Watzke: "Der deutsche Fußball sollte über allem stehen"

... die Zukunft des deutschen Fußballs: "Vor dem Hintergrund der großen Chancen mit der EM 2024 müssen wir Kräfte bündeln. Ich bin in sehr, sehr gutem Austausch mit DFB-Präsident Bernd Neuendorf. Ich habe Gespräche mit Oliver Kahn und Karl-Heinz Rummenigge geführt, weil es mir wichtig ist, dass der größte und erfolgreichste Fußballklub in unsere Überlegungen eingebunden ist. Wir brauchen den Schulterschluss. Ich gehe nicht als DFL-Vertreter ins Präsidium des DFB, weil ich mein ganzes Leben lang immer gefühlt hab, dass es nur einen deutschen Fußball gibt. Natürlich gibt es die eine oder andere Interessenslage. Der deutsche Fußball sollte über allem stehen, um aus der schwierigen Situation herauszukommen."

... die Verantwortung des FC Bayern: "Das einfachste ist, für ein Amt zu kandidieren. Jan-Christian Dreesen scheidet aus dem DFL-Präsidium aus. Es wäre die einfachste, direkte und unkomplizierteste Lösung, wenn (Bayerns Vorstandschef) Kahn für das Präsidium kandidiert."

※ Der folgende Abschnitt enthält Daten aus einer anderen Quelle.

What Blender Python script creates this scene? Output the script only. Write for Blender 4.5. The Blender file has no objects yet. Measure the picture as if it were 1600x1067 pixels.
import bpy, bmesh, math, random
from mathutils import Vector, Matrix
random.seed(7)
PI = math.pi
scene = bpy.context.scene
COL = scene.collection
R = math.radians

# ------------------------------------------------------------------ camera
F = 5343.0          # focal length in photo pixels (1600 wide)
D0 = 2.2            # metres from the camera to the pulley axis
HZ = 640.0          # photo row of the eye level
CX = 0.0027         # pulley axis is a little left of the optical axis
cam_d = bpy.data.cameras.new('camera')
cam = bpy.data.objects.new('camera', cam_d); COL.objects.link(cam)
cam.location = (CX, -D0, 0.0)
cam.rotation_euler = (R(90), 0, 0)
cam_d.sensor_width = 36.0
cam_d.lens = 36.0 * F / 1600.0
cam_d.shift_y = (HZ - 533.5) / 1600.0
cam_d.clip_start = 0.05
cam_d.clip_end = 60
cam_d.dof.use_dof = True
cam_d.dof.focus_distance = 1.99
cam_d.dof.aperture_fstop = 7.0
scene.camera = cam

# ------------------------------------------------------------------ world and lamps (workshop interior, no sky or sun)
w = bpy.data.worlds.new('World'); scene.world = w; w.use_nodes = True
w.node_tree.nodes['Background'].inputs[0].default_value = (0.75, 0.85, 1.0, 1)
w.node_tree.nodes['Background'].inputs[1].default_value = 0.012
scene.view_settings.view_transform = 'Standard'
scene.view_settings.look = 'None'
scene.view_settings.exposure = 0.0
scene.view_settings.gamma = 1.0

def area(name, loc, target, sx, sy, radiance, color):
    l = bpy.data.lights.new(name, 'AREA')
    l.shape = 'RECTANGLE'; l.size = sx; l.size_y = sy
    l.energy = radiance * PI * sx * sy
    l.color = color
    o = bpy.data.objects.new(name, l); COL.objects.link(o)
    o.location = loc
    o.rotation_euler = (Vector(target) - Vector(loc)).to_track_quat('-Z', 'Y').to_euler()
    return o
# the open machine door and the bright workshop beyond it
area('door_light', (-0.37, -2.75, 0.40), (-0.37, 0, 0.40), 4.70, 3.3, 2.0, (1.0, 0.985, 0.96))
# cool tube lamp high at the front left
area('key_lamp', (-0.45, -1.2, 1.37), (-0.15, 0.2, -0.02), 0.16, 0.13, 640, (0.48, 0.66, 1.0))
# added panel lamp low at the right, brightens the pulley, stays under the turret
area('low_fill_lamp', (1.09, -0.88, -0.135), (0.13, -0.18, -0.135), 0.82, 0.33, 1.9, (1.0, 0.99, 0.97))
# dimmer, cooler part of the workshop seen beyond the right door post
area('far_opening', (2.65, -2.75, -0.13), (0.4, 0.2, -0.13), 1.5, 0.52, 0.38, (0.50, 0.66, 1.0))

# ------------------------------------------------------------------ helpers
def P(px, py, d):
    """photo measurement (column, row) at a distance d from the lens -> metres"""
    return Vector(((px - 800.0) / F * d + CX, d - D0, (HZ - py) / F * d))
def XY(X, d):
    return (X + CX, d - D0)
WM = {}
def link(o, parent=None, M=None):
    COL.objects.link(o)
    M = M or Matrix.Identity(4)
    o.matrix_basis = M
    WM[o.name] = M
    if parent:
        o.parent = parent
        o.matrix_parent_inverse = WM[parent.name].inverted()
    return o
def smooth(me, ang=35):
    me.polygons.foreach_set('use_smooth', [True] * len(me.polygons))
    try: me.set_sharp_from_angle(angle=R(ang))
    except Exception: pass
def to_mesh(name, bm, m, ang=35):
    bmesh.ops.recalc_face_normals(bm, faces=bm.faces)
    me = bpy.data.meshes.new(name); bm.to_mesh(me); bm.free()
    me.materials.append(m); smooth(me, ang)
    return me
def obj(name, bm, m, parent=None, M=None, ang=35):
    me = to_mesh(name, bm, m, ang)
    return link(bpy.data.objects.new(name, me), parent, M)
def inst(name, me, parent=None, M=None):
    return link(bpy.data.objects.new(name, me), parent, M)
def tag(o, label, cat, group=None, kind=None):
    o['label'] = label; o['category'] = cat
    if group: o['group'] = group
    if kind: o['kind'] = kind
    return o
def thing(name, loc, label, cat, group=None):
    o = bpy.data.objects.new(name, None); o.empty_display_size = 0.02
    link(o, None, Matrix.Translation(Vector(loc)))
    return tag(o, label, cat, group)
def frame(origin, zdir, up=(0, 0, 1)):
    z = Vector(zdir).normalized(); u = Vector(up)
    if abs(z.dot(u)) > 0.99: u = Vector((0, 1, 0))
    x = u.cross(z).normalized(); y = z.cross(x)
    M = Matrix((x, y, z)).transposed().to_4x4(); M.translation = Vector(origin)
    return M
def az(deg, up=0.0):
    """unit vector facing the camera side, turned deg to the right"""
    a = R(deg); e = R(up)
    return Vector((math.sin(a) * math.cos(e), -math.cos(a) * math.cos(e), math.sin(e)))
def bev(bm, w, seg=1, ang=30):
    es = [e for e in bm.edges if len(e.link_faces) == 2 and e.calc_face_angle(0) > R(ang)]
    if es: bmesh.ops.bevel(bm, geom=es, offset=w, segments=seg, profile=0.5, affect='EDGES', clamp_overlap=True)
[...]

.. die 50+1-Regel: "Die Bedrohung von 50+1 ist da. Da treffen Weltanschauungen aufeinander. Ich habe kein Problem damit, vor unsere 168.000 Mitglieder zu treten, mich auszutauschen und Kritik anzuhören. Das sehen Investoren vielleicht anders. Der Deutsche hat seine Vorstellungen, in Vereinen organisiert zu sein und nicht nur das Gefühl zu haben, Kunde zu sein. Das Lebensgefühl ist betroffen. Und zweites Thema sind die Preise. Es gibt nicht mehr so viele gemeinsame Nenner, Bundesliga gehört noch dazu, da wird aus allen Gesellschaftsschichten diskutiert. Man muss sich den Stadionbesuch leisten können. Ich bin zuversichtlich, dass es uns gelingt es schwerer zu machen, 50+1 anzugreifen. Der, der das will, muss damit rechnen, dass es eine Menge Reaktionen gibt. Diesen sozialen Aspekt dürfen wir nie zu klein machen. Wir sperren uns nicht, solange wir den Schlüssel in der Hand haben. Wir wollen nicht, dass jemand kommt, den Autoschlüssel abnimmt und sagt: ,Du nimmst den Bus'. Dafür werde ich bis zum Schluss für kämpfen."